Print only the lines from the top of the data through the line with "step ladder', 'hook')", both included, skipping every picture.

◆ DATASET CONTENT ◆
%%

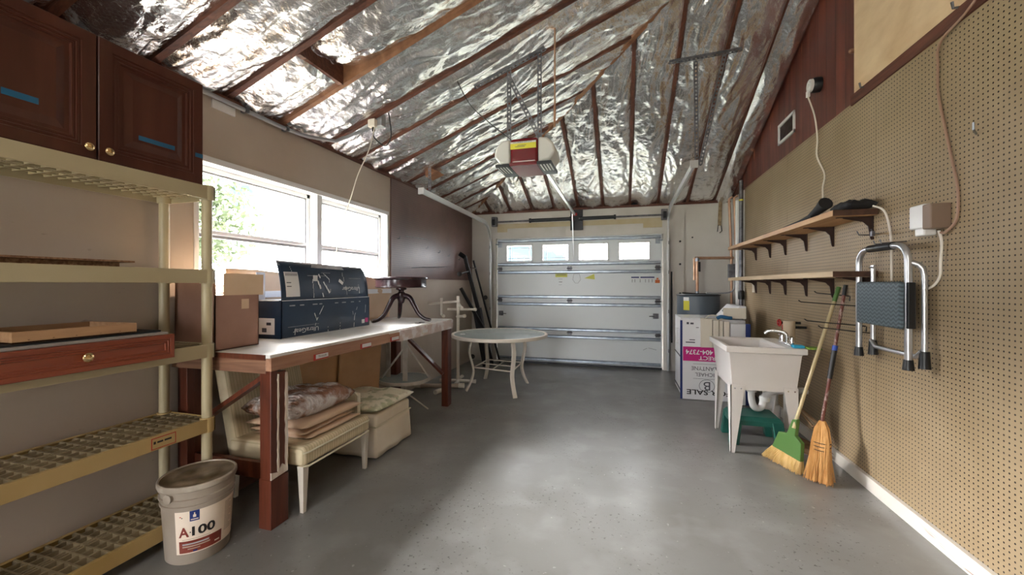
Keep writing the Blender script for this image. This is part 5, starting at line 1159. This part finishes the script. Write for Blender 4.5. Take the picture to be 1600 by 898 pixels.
hk = B(); hk.tube([(1.56, 2.80, 1.585), (1.44, 2.80, 1.578), (1.432, 2.80, 1.60)], .004, 6).tube([(1.56, 2.86, 1.585), (1.44, 2.86, 1.578), (1.432, 2.86, 1.60)], .004, 6)
tag(hk.out('peg_hook', 'steeld', at=(1.56, 2.83, 1.585)), 'double wire hook carrying the folded step ladder', 'hook')

# pegboard hooks by the brooms
G = 'black wire hooks near the brooms'
for k, (y, z, ln, lb_) in enumerate(((3.40, 1.255, .16, 'short black wire hook just below the broom tops'), (3.30, 1.19, .30, 'long black wire hook crossing behind the broom handles'), (3.20, 1.06, .30, 'black wire hook beside the blue banded handle'), (3.14, 1.02, .24, 'lowest black wire hook left of the ladder foot'))):
    b = B(); b.tube([(1.56, y, z), (1.56-ln*.6, y+.05, z+.012), (1.56-ln, y+.10, z+.020), (1.56-ln-.012, y+.11, z+.032)], .004, 6); b.tube([(1.56, y-.012, z), (1.555, y-.012, z-.035)], .004, 6)
    tag(b.out('wire_hook', 'cordb', at=(1.56, y, z)), lb_, 'hook', G)
tag(B().tube([(1.56, 2.335, 2.03), (1.50, 2.26, 2.03), (1.50, 2.26, 2.06)], .004, 6).out('steel_hook', 'steel', at=(1.56, 2.335, 2.03)), 'single bright metal hook high on the right pegboard', 'hook')
b = B(); b.tube([(1.56, 3.12, 1.66), (1.45, 3.05, 1.655), (1.44, 3.05, 1.68)], .004, 6).tube([(1.56, 3.06, 1.66), (1.46, 2.92, 1.65), (1.45, 2.92, 1.675)], .004, 6).box(1.44, 1.455, 2.89, 2.91, 1.63, 1.66)
tag(b.out('shelf_hook', 'steeld', at=(1.56, 3.1, 1.66)), 'thin steel hook just under the near end of the upper shelf', 'hook')

# brooms leaning on the wall
def broom_head(b, c0, c1, w0, w1, t0, t1, wd, td, n, seed):
    rnd = random.Random(seed)
    for i in range(n):
        u = rnd.uniform(-1, 1); v = rnd.uniform(-1, 1); k = rnd.uniform(.93, 1.03)
        p = c0 + wd*u*w0/2 + td*v*t0/2; m_ = c0.lerp(c1, .5) + wd*u*(w0*.55+w1*.45)/2*1.02 + td*v*(t0+t1)/4; q = c0.lerp(c1, k) + wd*(u*w1/2+rnd.uniform(-.008, .008)) + td*(v*t1/2+rnd.uniform(-.006, .006))
        b.tube([p, m_, q], [.0028, .0026, .0016], 4)
    return b
gb_ = thing('green_broom', 'angled push broom with a green head and yellow bristles', 'broom', (1.20, 3.40, 0))
top = Vector((1.50, 3.415, 1.31)); hb = Vector((1.186, 3.279, .372)); ax = (hb-top).normalized()
B().tube([hb+ax*.06, top], .0115, 10).out('handle', 'handlewood', gb_, smooth=True)
B().tube([top-ax*-.10, top-ax*.01], .0145, 10).out('handle_grip', 'broomgreen', gb_, smooth=True)
# angled head: outline in a vertical plane through the bristle line on the floor
e0, e1 = Vector((1.066, 3.534, .004)), Vector((1.204, 3.241, .003)); wd = (e1-e0).normalized(); nrm = Vector((wd.y, -wd.x, 0))
t0_, t1_ = Vector((1.102, 3.458, .113)), Vector((1.206, 3.237, .094))
poly = [Vector(p) for p in ((1.102, 3.458, .113), (1.128, 3.402, .245), (1.158, 3.339, .258), (1.178, 3.297, .372), (1.194, 3.262, .384), (1.187, 3.277, .262), (1.209, 3.230, .226), (1.206, 3.237, .094))]
b = B(); a_ = [b.m.verts.new(p+nrm*.016) for p in poly]; c_ = [b.m.verts.new(p-nrm*.016) for p in poly]
b.m.faces.new(a_); b.m.faces.new(c_[::-1])
for i in range(len(poly)): b.m.faces.new((a_[i], c_[i], c_[(i+1) % len(poly)], a_[(i+1) % len(poly)]))
b.out('head', 'broomgreen', gb_, bevel=.004)
b = B(); rnd = random.Random(3)
for i in range(800):
    u = rnd.random(); v = rnd.uniform(-1, 1); p = t0_.lerp(t1_, u)+nrm*v*.014+Vector((0, 0, .004)); q = e0.lerp(e1, u)+nrm*v*.034+wd*rnd.uniform(-.012, .012); q.z = max(.001, q.z+rnd.uniform(-.004, .012))
    b.tube([p, p.lerp(q, .5)+nrm*v*.006, q], [.0026, .0024, .0013], 4)
b.out('bristles', 'straw', gb_)
cb_ = thing('corn_broom', 'corn straw broom with a flaking red handle and black grip', 'broom', (1.28, 3.22, 0))
top = Vector((1.512, 3.345, 1.33)); hb = Vector((1.338, 3.265, .385)); bt_ = Vector((1.280, 3.165, .004)); ax = (top-hb).normalized()
B().tube([hb, top], .0105, 10).out('handle', 'speckle', cb_, smooth=True)
L_ = (top-hb).length
B().tube([hb+ax*.30, hb+ax*.50], .016, 12).out('foam_grip', 'black', cb_, smooth=True)
B().tube([hb+ax*.50, hb+ax*.535], .0165, 12).out('blue_band', 'bluegrip', cb_, smooth=True)
B().tube([top-ax*.07, top+ax*.005], .013, 10).out('hang_cap', 'black', cb_, smooth=True)
wd2 = Vector((.80, -.60, 0)); td2 = Vector((.60, .80, 0))
b = B(); rnd = random.Random(5)
for i in range(900):
    u = rnd.uniform(-1, 1); v = rnd.uniform(-1, 1)
    prof_ = [(0, .014), (.12, .036), (.35, .050), (.6, .052), (1, .066)]
    pts = []
    for s_, w_ in prof_:
        c = hb.lerp(bt_, s_); pts.append(c + wd2*u*w_ + td2*v*w_*(.55 if s_ > .1 else .9))
    pts[-1] += Vector((rnd.uniform(-.018, .018), rnd.uniform(-.018, .018), 0)); pts[-2] += Vector((rnd.uniform(-.008, .008), rnd.uniform(-.008, .008), 0)); pts[-1].z = rnd.uniform(.002, .02)
    b.tube(pts, [.003, .003, .0028, .0024, .0016], 4)
b.out('bristles', 'straw2', cb_)
b = B()
for s_ in (.36, .42, .48):
    c = hb.lerp(bt_, s_); w_ = .055; b.tube([c+wd2*math.cos(a)*w_+td2*math.sin(a)*w_*.62 for a in [2*PI*i/24 for i in range(24)]], .0022, 6, True)
b.out('stitching', 'cordb', cb_)

# light socket, vent, timer box, cords on right wall
so = thing('wall_lamp_socket', 'white round lamp socket on a black base on the redwood siding', 'lamp socket', (1.575, 3.90, 3.0))
B().lathe([(.060, 0), (.060, .05), (.052, .06)], (1.575, 3.88, 3.0), (-1, 0, 0), 24).out('base', 'black', so, smooth=True)
B().lathe([(.052, 0), (.050, .02), (.022, .022), (.020, .005)], (1.515, 3.88, 3.0), (-1, 0, 0), 24).out('socket_ring', 'whiteplastic', so, smooth=True)
B().box(1.49, 1.515, 3.90, 3.93, 2.92, 2.97).out('plug', 'whiteplastic', so, bevel=.004)
tag(B().tube(spline([(1.50, 3.915, 2.93), (1.53, 3.87, 2.75), (1.54, 3.84, 2.55), (1.545, 3.86, 2.40), (1.54, 3.72, 2.22), (1.52, 3.70, 2.10), (1.48, 3.60, 1.95), (1.44, 3.58, 1.825)], 6), .006, 6).out('extension_cord', 'cordw', at=(1.44, 3.58, 1.825), smooth=True), 'cream cord hanging from the lamp socket down to the upper shelf', 'cord')
vt = thing('wall_vent', 'small white framed vent grille in the redwood siding', 'vent', (1.57, 4.57, 2.89))
b = B(); y0, y1, z0, z1 = 4.37, 4.78, 2.79, 3.0
for q0, q1, r0, r1 in ((y0, y1, z0, z0+.028), (y0, y1, z1-.028, z1), (y0, y0+.028, z0, z1), (y1-.028, y1, z0, z1)): b.box(1.560, 1.576, q0, q1, r0, r1)
b.out('frame', 'white', vt, bevel=.002)
b = B()
for k in range(13): b.bar((1.572, y0+.03, z0+.035+.0115*k), (1.572, y1-.03, z0+.035+.0115*k), .008, .002)
b.out('louvre', 'steeld', vt)
tm = thing('timer_box', 'white and brown electrical box on the pegboard with two cords', 'electrical box', (1.52, 2.56, 1.68))
B().box(1.475, 1.560, 2.475, 2.535, 1.62, 1.745).out('brown_housing', 'taupe', tm, bevel=.006)
B().box(1.485, 1.560, 2.540, 2.650, 1.63, 1.755).out('white_cover', 'whiteplastic', tm, bevel=.008)
B().box(1.480, 1.535, 2.53, 2.60, 1.590, 1.632).out('plug', 'whiteplastic', tm, bevel=.008)
tag(B().tube(spline([(1.53, 2.51, 1.61), (1.535, 2.50, 1.55), (1.54, 2.515, 1.45), (1.54, 2.52, 1.38), (1.535, 2.56, 1.33), (1.53, 2.63, 1.305)], 6), .006, 6).out('power_cord', 'cordw', at=(1.53, 2.51, 1.61), smooth=True), 'cream cord dropping from the white box and curling behind the ladder', 'cord')
tag(B().tube(spline([(1.545, 1.9, 3.1), (1.546, 2.28, 2.665), (1.546, 2.52, 2.57), (1.55, 2.55, 2.45), (1.55, 2.545, 2.30), (1.55, 2.51, 2.15), (1.55, 2.46, 1.95), (1.55, 2.425, 1.80), (1.55, 2.43, 1.66), (1.54, 2.48, 1.60), (1.53, 2.50, 1.60)], 6), .0065, 6).out('wall_cable', 'cableb', at=(1.53, 2.5, 1.6), smooth=True), 'copper brown cable running down the pegboard to the timer box', 'cable')
tag(B().tube(spline([(1.50, 3.0, 1.83), (1.53, 2.95, 1.79), (1.545, 2.93, 1.70), (1.54, 2.90, 1.60), (1.52, 2.86, 1.48), (1.50, 2.82, 1.36)], 6), .006, 6).out('appliance_cord', 'cordw', at=(1.5, 3.0, 1.83), smooth=True), 'cream cord falling from the upper shelf end behind the ladder step', 'cord')
tag(B().lathe([(.018, 0), (.016, .03), (.006, .04)], (1.575, 3.36, 2.99), (-1, 0, 0), 12).out('siding_knob', 'bench_side', at=(1.575, 3.36, 2.99), smooth=True), 'small brown knot knob on the siding beside the plywood panel', 'knob')
b = B(); b.tube([(1.56, 3.20, 2.66), (1.53, 3.20, 2.66), (1.525, 3.2, 2.69)], .006, 6)
tag(b.out('coat_hook', 'steeld', at=(1.56, 3.2, 2.66)), 'small metal hook on the trim under the plywood panel, farther one', 'hook')
b = B(); b.tube([(1.56, 2.42, 2.67), (1.53, 2.42, 2.67), (1.525, 2.42, 2.70)], .006, 6)
tag(b.out('coat_hook', 'steeld', at=(1.56, 2.42, 2.67)), 'small metal hook on the trim at the top edge of the pegboard', 'hook')

# unseen housing added over the fill lamp, hanging from the rafters
fx_ = thing('fill_lamp_housing', 'white housing added behind the viewpoint for the fill lamp', 'fill lamp housing', (-.3, -.9, 3.03))
B().box(-1.0, .4, -1.08, -.72, 3.02, 3.07).out('housing', 'white', fx_)
b = B()
for x in (-.8, .2): b.tube([(x, -.9, 3.07), (x, -.9, ZB+SL*(x-XL)+.02)], .004, 6)
b.out('chain', 'steeld', fx_)

# ================================================================ OUTSIDE
gr = tag(B().box(-30, 25, -25, 40, -.16, -.13).out('outside_ground', 'grass', at=(0, 8, -.14)), 'pale ground outside the garage', 'ground'); gr['kind'] = 'structure'
def tree(x, y, h, r, seed, label):
    t = thing('garden_tree', label, 'tree', (x, y, -.13)); rnd = random.Random(seed)
    B().tube([(x, y, -.13), (x+.1, y, h*.5), (x, y+.1, h*.75)], [.16, .12, .06], 8).out('trunk', 'bark', t, smooth=True)
    b = B()
    for i in range(7000):
        a = rnd.uniform(0, 2*PI); c = rnd.uniform(-1, 1); rr = r*rnd.uniform(.55, 1)*(1+.25*math.sin(a*3+seed)); s_ = math.sqrt(1-c*c)
        p = Vector((x+rr*s_*math.cos(a), y+rr*s_*math.sin(a), h*.8+rr*c*.8)); d = Vector((rnd.uniform(-1, 1), rnd.uniform(-1, 1), rnd.uniform(-1, 1))).normalized()*.085; e = d.cross(Vector((rnd.random(), rnd.random(), rnd.random()))).normalized()*.04
        b.m.faces.new([b.m.verts.new(q) for q in (p-d, p+e, p+d, p-e)])
    b.out('foliage', 'leaf', t, recalc=False)
tree(-8.5, 5.6, 3.3, 1.5, 1, 'pale green leafy tree outside the left window')

for o in bpy.data.objects:
    if '_o' in o: del o['_o']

%%

◆ FINISHED TASK ◆
Keep writing the Blender script for this image. This is part 5, starting at line 1159. This part finishes the script. Write for Blender 4.5. Take the picture to be 1600 by 898 pixels.
hk = B(); hk.tube([(1.56, 2.80, 1.585), (1.44, 2.80, 1.578), (1.432, 2.80, 1.60)], .004, 6).tube([(1.56, 2.86, 1.585), (1.44, 2.86, 1.578), (1.432, 2.86, 1.60)], .004, 6)
tag(hk.out('peg_hook', 'steeld', at=(1.56, 2.83, 1.585)), 'double wire hook carrying the folded step ladder', 'hook')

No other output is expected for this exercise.